John Hines
I haven’t always felt the way I do about our football team. When I first came to Maranatha Baptist Bible College, I wasn’t interested in football. I was a naysayer like a lot of the campus. The football team was not all that good—my freshman year they were 2-7. And the next year they were 0-10. But my junior year I went out for the team. In some ways, I’m still not sure why. I didn’t know anything about football, but I just wanted to play a team sport. I wasn’t sure what to expect. I didn’t know that the team would go 0-10 again that year. The losing streak totaled 33 games. But my senior year, we changed that.
Rockford College was our opponent for the last game of the season of my senior year. Up to that game, both teams were 0-9. Both teams had struggled against teams that outsized them. Maybe my focus was wrong, but throughout the season, I kept asking God for a win. When Saturday came, it was one of the coldest days of the season. The November wind whipped across the field, chilling everyone to the bone, but most of us were too focused on the game to care. Athletes are always nervous before a game, but this was different. We knew this was it—the game everyone had been waiting for.
I am a second string player. As one of the smaller linemen on the team, I play some special teams and occasionally defensive end. I can get frustrated when I don’t get a lot of playing time. But not against Rockford. I wanted our best players in there the entire time to get the best results. It wasn’t about playing time; it was about the team giving everything.
For most of the game, it felt like neither team could move the ball offensively. Our defense shut them down again and again. Rockford got into our red zone twice but we stopped them both times. We ran a new type of defense, putting a lot of pressure on the quarterback, with a couple sacks, and multiple stops at the line of scrimmage. But our offense could not move the ball much better than Rockford could.

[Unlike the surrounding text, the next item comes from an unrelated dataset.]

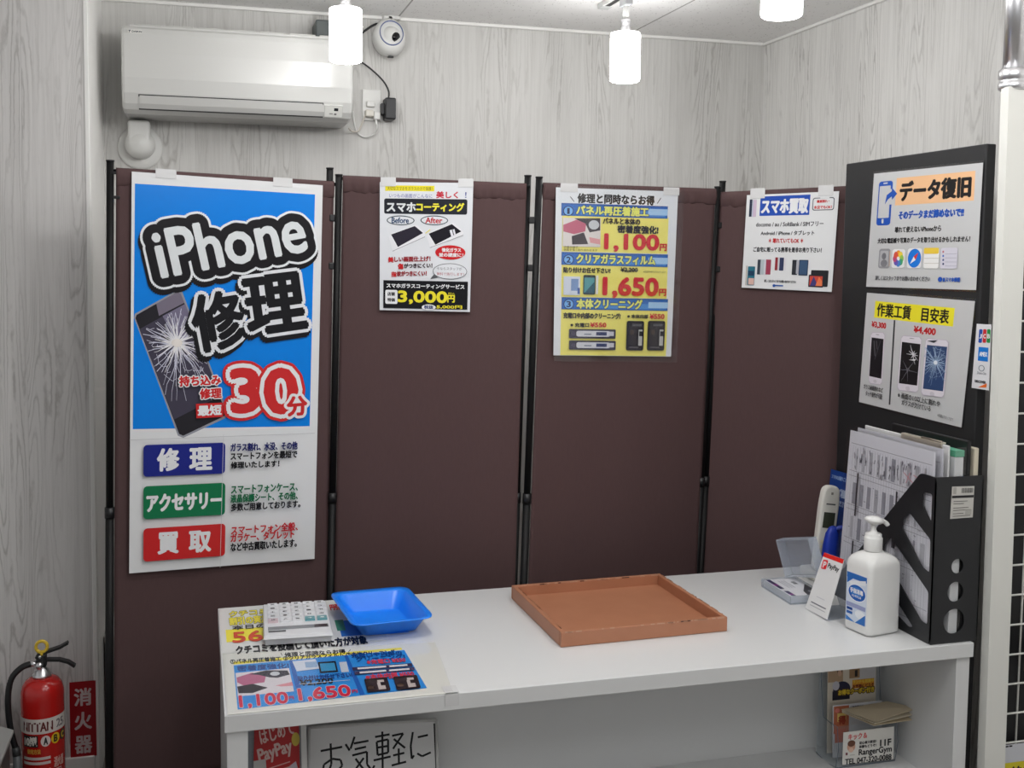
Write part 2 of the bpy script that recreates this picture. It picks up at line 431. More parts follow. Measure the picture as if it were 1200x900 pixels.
# ------------------------------------------------------------------ folding screen
fs = thing('folding_screen', (0.7, 3.12, 0), 'brown cloth folding screen with thin black posts, zigzagging behind the white counter', 'folding screen')
def post(xt, yt, zt, xb):
    b = MB(); zm = 0.93; f = lambda z: xb + (xt - xb) * z / zt
    b.cyl((xb, yt, 0), (f(zm), yt, zm), 0.0112, M_POST, 14); b.cyl((f(zm), yt, zm), (xt, yt, zt), 0.0100, M_POST, 14)
    b.build('post', fs)
    MB().cyl((f(zm - .012), yt, zm - .012), (f(zm + .018), yt, zm + .018), 0.0132, M_BLACK, 14).build('joint_ring', fs)
    MB().cyl((xt, yt, zt - 0.001), (xt, yt, zt + 0.003), 0.0112, M_BLACK, 14).build('post_cap', fs)
    bx = MB(); bx.box((xb - .02, yt - .07, 0), (xb + .02, yt + .07, 0.012), M_BLACK, .003); bx.build('foot', fs)
post(-0.224, 3.115, 1.899, -0.254); post(0.379, 3.196, 1.904, 0.344); post(0.4025, 3.173, 1.884, 0.364)
post(0.9420, 3.054, 1.889, 0.897); post(0.9705, 3.034, 1.884, 0.920)
post(1.603, 3.146, 1.880, 1.535); post(1.626, 3.158, 1.899, 1.558); post(2.02, 2.815, 1.89, 2.0)
def hinge(x, y, z):
    MB().box((x - .010, y - .012, z - .010), (x + .012, y + .010, z + .010), M_BLACK, .003).build('hinge', fs)
for (x, y) in ((0.389, 3.186), (0.955, 3.044), (1.612, 3.152)):
    hinge(x - .004, y, 1.76); hinge(x - .006, y, 1.62); hinge(x - .02, y, 0.5)
for z in (1.868, 1.802): MB().box((-0.226, 3.108, z - .004), (-0.200, 3.120, z + .004), M_BLACK, .001).build('peg', fs)
def panel(tl, tr, bl, br, seed):
    """hanging cloth between two posts, with a gathered rod pocket along its top"""
    tl, tr, bl, br = map(Vector, (tl, tr, bl, br)); rnd = random.Random(seed)
    d = (tr - tl); d.z = 0; nrm = Vector((d.y, -d.x, 0)).normalized()
    ph = [rnd.uniform(0, 6.28) for _ in range(6)]
    NX, NZ = 48, 40; pk = 0.05
    def pt(a, b, side, top=0.0):
        p = tl.lerp(tr, a).lerp(bl.lerp(br, a), b)
        drop = min(1, b * 6 + .25)
        wv = 0.0016 * math.sin(a * 9 + ph[0] + b * 1.3) + 0.0011 * math.sin(a * 21 + ph[1] - b * 2) + 0.0012 * math.sin(b * 9 + ph[2] + a * 3) * b
        return p + nrm * (0.004 + wv * drop + side)
    vs = []; fsx = []
    for side in (0.0, -0.0016):
        for j in range(NZ + 1):
            for i in range(NX + 1): vs.append(pt(i / NX, j / NZ, side))
    N = (NX + 1) * (NZ + 1); ix = lambda s_, i, j: s_ * N + j * (NX + 1) + i
    for j in range(NZ):
        for i in range(NX):
            fsx.append((ix(0, i, j), ix(0, i, j + 1), ix(0, i + 1, j + 1), ix(0, i + 1, j)))
            fsx.append((ix(1, i, j), ix(1, i + 1, j), ix(1, i + 1, j + 1), ix(1, i, j + 1)))
    for j in range(NZ):
        fsx.append((ix(0, 0, j), ix(1, 0, j), ix(1, 0, j + 1), ix(0, 0, j + 1))); fsx.append((ix(0, NX, j), ix(0, NX, j + 1), ix(1, NX, j + 1), ix(1, NX, j)))
    for i in range(NX):
        fsx.append((ix(0, i, NZ), ix(1, i, NZ), ix(1, i + 1, NZ), ix(0, i + 1, NZ)))
    MB().add(vs, fsx, M_FAB, True).build('cloth_panel', fs)
    # rod pocket: a flat sleeve of doubled cloth with small gathers
    vs = []; fsx = []; K = 12; NX2 = 90
    for i in range(NX2 + 1):
        a = i / NX2
        g = 0.0012 * math.sin(a * 70 + ph[3]) * (0.4 + 0.6 * math.sin(a * 11 + ph[4]) ** 2) + 0.0009 * math.sin(a * 133 + ph[5])
        for k in range(K):
            t = k / K * 2 * math.pi
            zz = -pk / 2 + (pk / 2) * math.cos(t)
            th = 0.0085 * math.sin(t) * (1.0 if math.cos(t) > -.2 else 0.72)
            p = tl.lerp(tr, a) + Vector((0, 0, zz + (0.002 * math.sin(a * 40 + ph[1]) if math.cos(t) < -.6 else 0)))
            sgn = 1 if math.sin(t) > 0 else -1
            vs.append(p + nrm * (0.003 + th + g * sgn * (0.3 + (1 - math.cos(t)) / 2)))
    for i in range(NX2):
        for k in range(K): k2 = (k + 1) % K; fsx.append((i * K + k, i * K + k2, (i + 1) * K + k2, (i + 1) * K + k))
    fsx.append(tuple(range(K))[::-1]); fsx.append(tuple(NX2 * K + k for k in range(K)))
    MB().add(vs, fsx, M_FAB, True).build('rod_pocket', fs)
    MB().cyl(tl + Vector((0, 0, -.009)) - d * .02, tr + Vector((0, 0, -.009)) + d * .02, 0.0055, M_POST, 10).build('top_rod', fs)
    bar_l = bl + Vector((0, 0, .02)); bar_r = br + Vector((0, 0, .02))
    MB().cyl(bar_l - d * .02, bar_r + d * .02, 0.0055, M_POST, 10).build('bottom_rod', fs)
panel((-0.2094, 3.1166, 1.8820), (0.3881, 3.182, 1.8667), (-0.241, 3.1166, 0.13), (0.362, 3.182, 0.13), 1)
panel((0.4139, 3.1701, 1.8840), (0.9340, 3.0413, 1.8666), (0.378, 3.179, 0.13), (0.906, 3.048, 0.13), 2)
panel((0.9838, 3.0411, 1.8705), (1.5916, 3.1419, 1.8756), (0.935, 3.033, 0.13), (1.545, 3.134, 0.13), 3)
panel((1.6166, 3.1494, 1.8659), (2.01, 2.818, 1.8810), (1.560, 3.190, 0.13), (1.985, 2.839, 0.13), 4)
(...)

Our quarterback threw the ball beautifully, but our receivers seemed to have wooden hands. Pass after pass, we would hold our breaths, waiting for the ball to land in the receiver’s hands, only for him to drop it or completely miss it.
Neither team scored in the first half, but we didn’t care. We were still alive and came into the second half ferociously. The third quarter was much the same as the first half, with not much happening. But then we did it. We scored at the end of the third quarter with a short pass to our running back, who trucked into the end-zone.
As expected, we were going nuts. I was so excited I almost forgot to run onto the field for the extra point. The touchdown was like nitro for our engine. We knew we could do it. We could beat these guys.
The fourth quarter made the game feel how any football game should feel: nail-biting intense. We forced four interceptions, but also fumbled on our 20-yard line. Our linebacker ran the fourth interception back for a 90 yard touchdown with only a minute left in the game. Somehow, they scored with only seconds left, but it didn’t matter. We won. We did it. Thirty-three games, 3 years, and countless pessimists later, the Maranatha Crusaders had won a game. And I was there.
As the last seconds of the clock ran out, Maranatha players and fans stormed the field. I had never been part of something like this before. I had a crowd screaming their lungs out for my team. Grown men were crying, everyone was hugging and cheering. I wasn’t emotional until our center, a senior like me, grabbed me and started crying on my shoulder. Then I lost it.
As I walked off the windy field to the locker room, I realized my legs were shaky. It truly felt like a dream. I had never won in football, much less be a part of a team that broke the longest current losing streak in the NCAA. Winning that game was one of the best moments of my life.